--- Start Material for this exercise ---

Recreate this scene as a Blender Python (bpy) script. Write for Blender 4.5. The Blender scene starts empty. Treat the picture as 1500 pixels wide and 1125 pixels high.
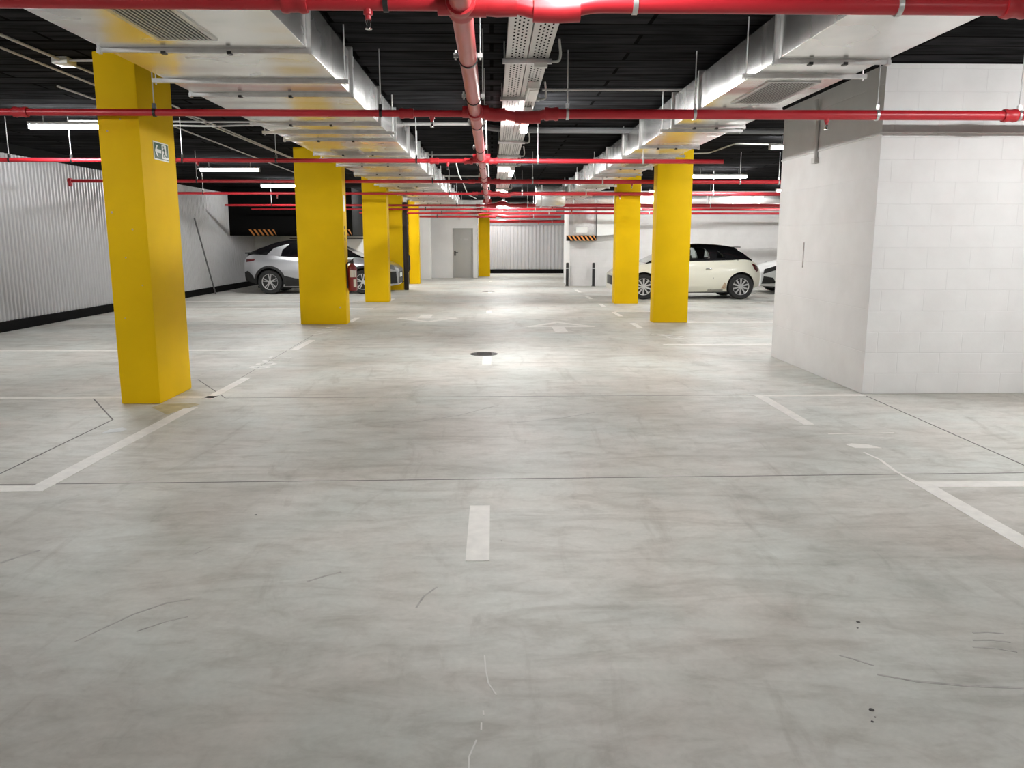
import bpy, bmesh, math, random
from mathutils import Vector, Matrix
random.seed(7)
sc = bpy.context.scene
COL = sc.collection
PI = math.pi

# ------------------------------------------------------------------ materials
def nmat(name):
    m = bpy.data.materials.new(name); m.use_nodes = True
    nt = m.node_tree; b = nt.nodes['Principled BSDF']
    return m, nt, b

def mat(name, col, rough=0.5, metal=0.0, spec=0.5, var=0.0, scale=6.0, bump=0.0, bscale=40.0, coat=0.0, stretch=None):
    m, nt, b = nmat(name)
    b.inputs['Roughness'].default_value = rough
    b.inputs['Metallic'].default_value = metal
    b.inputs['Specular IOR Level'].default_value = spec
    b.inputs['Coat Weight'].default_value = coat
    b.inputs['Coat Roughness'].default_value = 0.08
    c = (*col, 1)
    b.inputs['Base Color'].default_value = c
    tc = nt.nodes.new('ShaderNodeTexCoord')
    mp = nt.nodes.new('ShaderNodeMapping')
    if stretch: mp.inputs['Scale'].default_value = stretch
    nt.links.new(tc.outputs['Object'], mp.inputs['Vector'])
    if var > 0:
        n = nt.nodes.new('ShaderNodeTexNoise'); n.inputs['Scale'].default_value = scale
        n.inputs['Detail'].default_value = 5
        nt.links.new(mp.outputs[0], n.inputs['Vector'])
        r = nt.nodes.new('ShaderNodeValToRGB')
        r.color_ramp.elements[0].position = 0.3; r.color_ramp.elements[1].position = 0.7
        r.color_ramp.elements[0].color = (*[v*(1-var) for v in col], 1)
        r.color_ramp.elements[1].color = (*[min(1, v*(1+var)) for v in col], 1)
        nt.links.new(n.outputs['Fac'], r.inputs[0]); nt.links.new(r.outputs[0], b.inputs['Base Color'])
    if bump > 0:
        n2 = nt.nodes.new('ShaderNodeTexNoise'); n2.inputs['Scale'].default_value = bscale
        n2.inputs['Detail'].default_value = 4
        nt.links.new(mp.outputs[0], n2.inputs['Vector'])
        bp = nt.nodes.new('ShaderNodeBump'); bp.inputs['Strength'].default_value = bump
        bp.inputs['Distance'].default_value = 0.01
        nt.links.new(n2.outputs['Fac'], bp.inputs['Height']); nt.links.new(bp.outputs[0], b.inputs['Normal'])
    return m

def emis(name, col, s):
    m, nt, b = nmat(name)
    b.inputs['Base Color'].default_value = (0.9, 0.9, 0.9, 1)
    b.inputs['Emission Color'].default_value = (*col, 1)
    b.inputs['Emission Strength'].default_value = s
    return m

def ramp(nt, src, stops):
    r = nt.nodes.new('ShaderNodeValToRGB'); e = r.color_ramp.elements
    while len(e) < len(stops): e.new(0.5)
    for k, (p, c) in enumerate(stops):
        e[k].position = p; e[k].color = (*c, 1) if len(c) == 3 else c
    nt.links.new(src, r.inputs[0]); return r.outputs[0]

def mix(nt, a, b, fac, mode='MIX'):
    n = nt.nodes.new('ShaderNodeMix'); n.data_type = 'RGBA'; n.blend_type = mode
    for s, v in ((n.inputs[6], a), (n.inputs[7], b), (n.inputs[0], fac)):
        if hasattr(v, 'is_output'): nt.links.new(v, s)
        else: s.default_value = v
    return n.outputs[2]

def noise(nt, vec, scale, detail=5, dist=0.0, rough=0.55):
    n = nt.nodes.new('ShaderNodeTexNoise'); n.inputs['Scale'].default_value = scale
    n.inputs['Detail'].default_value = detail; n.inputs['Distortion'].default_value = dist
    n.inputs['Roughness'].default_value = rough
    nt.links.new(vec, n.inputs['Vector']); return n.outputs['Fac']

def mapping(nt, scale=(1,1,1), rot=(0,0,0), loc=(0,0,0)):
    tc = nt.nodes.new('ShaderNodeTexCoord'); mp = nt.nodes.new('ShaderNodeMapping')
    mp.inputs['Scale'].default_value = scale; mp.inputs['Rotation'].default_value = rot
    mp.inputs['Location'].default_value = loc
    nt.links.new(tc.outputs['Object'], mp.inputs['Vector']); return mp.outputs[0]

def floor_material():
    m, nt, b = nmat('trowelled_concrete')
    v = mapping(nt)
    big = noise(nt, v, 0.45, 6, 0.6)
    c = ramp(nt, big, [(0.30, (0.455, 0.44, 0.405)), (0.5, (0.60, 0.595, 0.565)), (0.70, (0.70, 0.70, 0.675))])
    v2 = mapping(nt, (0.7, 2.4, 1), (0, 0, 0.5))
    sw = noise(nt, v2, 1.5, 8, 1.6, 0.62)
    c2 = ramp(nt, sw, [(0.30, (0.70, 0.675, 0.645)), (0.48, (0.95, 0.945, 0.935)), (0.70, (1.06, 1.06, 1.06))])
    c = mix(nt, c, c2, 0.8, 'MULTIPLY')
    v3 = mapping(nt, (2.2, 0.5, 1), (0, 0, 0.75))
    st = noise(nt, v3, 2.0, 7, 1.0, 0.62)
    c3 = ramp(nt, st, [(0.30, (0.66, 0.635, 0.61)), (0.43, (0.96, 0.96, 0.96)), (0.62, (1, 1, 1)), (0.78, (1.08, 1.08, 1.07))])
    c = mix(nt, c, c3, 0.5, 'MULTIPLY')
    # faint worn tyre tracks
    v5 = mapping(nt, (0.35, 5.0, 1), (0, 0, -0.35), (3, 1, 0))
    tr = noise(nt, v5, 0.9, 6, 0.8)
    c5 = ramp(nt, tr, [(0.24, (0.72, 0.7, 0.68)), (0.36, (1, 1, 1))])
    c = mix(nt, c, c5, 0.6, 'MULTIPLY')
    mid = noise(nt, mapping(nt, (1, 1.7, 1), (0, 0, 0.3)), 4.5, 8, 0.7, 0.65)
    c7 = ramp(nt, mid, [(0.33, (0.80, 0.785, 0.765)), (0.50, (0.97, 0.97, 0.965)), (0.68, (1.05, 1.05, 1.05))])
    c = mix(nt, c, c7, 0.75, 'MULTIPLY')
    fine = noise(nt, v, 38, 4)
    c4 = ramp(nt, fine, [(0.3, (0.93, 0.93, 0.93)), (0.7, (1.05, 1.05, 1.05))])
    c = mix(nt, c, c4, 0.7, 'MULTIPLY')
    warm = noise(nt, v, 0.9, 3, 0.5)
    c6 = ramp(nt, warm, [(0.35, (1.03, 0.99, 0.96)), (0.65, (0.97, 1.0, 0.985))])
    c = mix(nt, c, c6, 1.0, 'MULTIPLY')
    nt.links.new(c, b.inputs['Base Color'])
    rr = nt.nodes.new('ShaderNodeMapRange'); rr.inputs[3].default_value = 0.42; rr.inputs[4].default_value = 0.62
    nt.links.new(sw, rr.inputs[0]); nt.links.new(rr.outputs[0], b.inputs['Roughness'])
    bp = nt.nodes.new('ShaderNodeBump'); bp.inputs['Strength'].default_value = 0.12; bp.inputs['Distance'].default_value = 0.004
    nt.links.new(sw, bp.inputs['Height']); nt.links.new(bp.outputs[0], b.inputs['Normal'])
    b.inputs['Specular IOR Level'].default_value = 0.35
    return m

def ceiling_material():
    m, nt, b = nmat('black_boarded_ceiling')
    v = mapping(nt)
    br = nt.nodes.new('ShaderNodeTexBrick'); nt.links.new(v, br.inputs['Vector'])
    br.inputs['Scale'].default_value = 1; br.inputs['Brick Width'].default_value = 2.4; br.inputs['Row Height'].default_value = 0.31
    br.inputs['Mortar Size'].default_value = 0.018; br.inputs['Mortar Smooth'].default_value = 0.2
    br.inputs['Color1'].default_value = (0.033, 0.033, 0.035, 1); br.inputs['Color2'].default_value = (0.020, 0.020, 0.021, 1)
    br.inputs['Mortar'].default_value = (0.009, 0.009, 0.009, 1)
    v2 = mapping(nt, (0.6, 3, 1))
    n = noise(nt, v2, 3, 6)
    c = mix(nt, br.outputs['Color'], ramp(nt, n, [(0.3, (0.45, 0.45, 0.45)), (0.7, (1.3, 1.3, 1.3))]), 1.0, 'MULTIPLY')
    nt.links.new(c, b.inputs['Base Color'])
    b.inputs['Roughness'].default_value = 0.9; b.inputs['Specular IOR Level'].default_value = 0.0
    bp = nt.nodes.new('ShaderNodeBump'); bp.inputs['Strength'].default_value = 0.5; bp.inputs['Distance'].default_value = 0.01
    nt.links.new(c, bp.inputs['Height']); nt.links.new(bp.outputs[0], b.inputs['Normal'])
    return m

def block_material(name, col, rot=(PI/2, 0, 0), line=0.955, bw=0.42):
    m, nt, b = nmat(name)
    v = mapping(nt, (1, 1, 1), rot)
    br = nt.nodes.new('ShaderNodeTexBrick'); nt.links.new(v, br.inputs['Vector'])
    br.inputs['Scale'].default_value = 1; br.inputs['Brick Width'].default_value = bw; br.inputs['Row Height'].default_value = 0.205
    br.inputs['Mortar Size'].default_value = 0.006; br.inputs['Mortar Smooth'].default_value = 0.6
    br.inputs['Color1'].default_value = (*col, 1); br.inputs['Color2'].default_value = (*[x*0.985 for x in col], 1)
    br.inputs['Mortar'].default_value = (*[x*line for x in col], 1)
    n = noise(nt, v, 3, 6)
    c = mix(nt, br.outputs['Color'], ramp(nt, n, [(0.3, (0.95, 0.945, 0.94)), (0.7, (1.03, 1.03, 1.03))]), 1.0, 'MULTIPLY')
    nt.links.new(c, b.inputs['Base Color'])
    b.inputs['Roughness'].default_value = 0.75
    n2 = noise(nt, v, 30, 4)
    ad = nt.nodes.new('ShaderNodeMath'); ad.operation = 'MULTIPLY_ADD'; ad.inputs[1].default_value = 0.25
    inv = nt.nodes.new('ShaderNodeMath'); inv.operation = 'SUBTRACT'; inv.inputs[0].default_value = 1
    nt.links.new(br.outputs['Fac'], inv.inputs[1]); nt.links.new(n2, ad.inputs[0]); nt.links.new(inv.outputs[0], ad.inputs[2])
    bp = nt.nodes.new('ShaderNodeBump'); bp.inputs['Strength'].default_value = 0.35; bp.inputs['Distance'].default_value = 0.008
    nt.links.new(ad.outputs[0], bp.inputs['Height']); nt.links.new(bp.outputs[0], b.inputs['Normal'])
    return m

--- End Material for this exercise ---
--- Start Material for this exercise ---

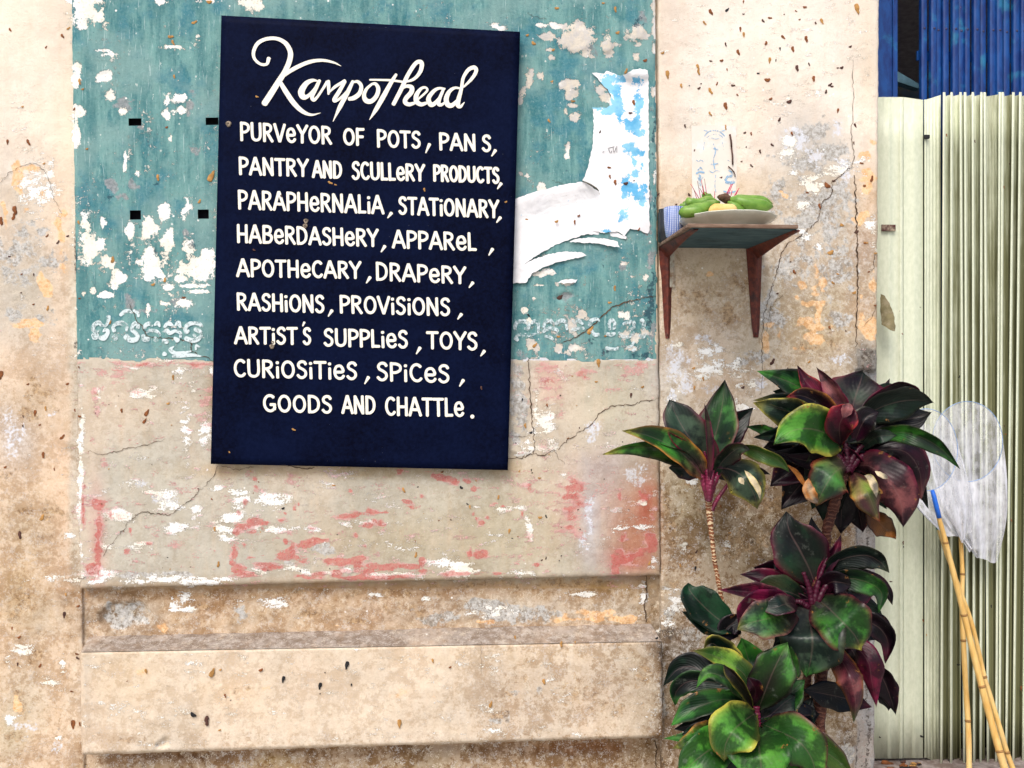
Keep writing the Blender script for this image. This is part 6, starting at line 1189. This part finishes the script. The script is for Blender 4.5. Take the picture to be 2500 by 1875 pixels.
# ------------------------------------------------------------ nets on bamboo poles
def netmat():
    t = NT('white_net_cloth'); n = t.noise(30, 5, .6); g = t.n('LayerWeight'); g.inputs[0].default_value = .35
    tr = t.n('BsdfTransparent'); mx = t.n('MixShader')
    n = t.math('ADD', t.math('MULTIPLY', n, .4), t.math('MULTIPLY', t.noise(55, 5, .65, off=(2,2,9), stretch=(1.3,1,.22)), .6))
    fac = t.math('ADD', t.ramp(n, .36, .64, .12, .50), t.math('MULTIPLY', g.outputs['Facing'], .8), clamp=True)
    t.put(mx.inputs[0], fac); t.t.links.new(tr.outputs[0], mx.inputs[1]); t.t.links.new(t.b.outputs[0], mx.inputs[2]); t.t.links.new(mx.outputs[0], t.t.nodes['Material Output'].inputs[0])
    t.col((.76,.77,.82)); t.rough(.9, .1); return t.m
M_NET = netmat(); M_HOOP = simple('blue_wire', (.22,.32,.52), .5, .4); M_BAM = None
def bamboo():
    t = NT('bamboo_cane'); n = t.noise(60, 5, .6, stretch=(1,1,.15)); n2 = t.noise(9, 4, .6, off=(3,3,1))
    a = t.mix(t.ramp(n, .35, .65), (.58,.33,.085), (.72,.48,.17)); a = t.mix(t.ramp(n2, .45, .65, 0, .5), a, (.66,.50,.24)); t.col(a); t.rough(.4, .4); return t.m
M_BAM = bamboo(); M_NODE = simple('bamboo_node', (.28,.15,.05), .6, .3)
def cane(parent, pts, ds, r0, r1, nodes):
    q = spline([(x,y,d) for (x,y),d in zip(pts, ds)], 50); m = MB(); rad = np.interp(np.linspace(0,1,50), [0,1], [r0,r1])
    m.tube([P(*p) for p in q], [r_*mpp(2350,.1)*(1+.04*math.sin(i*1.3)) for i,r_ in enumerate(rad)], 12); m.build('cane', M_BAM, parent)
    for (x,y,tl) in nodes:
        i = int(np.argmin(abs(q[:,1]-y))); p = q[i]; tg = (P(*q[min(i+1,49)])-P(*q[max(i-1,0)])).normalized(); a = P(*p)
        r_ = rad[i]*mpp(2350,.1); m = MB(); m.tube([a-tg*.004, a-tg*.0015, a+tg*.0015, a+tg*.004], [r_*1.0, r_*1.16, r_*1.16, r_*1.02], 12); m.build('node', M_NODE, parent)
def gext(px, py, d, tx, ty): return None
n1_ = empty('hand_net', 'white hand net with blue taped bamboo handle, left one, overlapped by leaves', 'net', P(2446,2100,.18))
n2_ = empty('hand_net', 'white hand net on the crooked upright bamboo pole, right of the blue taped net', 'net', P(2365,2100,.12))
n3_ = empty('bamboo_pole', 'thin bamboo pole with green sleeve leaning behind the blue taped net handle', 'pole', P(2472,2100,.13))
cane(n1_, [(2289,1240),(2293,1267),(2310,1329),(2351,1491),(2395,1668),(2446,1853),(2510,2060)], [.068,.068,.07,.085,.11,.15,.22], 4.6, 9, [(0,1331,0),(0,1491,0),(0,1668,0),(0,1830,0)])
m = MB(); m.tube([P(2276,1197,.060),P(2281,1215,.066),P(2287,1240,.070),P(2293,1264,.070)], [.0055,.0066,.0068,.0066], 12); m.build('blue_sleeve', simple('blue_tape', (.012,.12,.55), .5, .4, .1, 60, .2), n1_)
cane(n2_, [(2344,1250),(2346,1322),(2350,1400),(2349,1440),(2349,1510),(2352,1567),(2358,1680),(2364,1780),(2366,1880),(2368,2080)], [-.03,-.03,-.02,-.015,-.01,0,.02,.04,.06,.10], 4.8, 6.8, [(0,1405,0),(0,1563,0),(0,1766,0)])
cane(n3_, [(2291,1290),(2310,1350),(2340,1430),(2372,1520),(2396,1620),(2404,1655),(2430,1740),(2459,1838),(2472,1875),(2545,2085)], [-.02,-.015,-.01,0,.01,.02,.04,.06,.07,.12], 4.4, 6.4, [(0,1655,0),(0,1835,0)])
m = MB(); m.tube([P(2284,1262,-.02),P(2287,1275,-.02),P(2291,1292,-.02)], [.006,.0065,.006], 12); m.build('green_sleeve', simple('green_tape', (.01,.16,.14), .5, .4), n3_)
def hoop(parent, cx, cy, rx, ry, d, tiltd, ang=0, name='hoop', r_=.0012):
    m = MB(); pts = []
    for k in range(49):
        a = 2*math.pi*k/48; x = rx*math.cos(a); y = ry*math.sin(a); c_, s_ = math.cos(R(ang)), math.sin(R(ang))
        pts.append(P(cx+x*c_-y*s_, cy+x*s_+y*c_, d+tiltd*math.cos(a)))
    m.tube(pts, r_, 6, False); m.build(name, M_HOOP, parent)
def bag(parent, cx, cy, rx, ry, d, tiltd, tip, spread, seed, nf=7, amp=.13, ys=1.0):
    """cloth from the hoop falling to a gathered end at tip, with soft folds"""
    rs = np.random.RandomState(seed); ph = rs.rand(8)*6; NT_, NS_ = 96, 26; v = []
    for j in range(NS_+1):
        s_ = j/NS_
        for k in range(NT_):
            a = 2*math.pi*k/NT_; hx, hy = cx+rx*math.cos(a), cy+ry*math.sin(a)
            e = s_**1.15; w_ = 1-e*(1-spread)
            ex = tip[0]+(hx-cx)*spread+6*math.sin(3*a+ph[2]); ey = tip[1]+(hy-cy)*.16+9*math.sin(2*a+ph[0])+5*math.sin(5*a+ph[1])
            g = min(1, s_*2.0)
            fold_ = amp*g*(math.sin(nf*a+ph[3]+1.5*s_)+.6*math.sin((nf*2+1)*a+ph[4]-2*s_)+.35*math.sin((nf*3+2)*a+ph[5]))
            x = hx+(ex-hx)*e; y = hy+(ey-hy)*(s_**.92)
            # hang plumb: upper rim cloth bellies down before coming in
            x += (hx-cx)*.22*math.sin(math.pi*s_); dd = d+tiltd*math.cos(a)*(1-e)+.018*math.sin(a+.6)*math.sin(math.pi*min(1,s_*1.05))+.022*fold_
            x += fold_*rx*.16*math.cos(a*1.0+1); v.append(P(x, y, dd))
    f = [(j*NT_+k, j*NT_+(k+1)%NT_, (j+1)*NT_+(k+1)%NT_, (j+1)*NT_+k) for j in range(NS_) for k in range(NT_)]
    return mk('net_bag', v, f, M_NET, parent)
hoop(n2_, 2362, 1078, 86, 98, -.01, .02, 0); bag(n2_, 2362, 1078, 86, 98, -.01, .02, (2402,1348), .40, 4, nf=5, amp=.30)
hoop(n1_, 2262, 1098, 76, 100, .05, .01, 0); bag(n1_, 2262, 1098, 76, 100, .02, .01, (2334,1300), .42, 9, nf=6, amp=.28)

--- End Material for this exercise ---

_Task instructions_. Start at the line containing "Recreate this scene" and stop at the line containing "return m, nt, b"; transcribe those lines exactly, skipping pictures.

_Written solution_.
Recreate this scene as a Blender Python (bpy) script. Write for Blender 4.5. The Blender scene starts empty. Treat the picture as 1500 pixels wide and 1125 pixels high.
import bpy, bmesh, math, random
from mathutils import Vector, Matrix
random.seed(7)
sc = bpy.context.scene
COL = sc.collection
PI = math.pi

# ------------------------------------------------------------------ materials
def nmat(name):
    m = bpy.data.materials.new(name); m.use_nodes = True
    nt = m.node_tree; b = nt.nodes['Principled BSDF']
    return m, nt, b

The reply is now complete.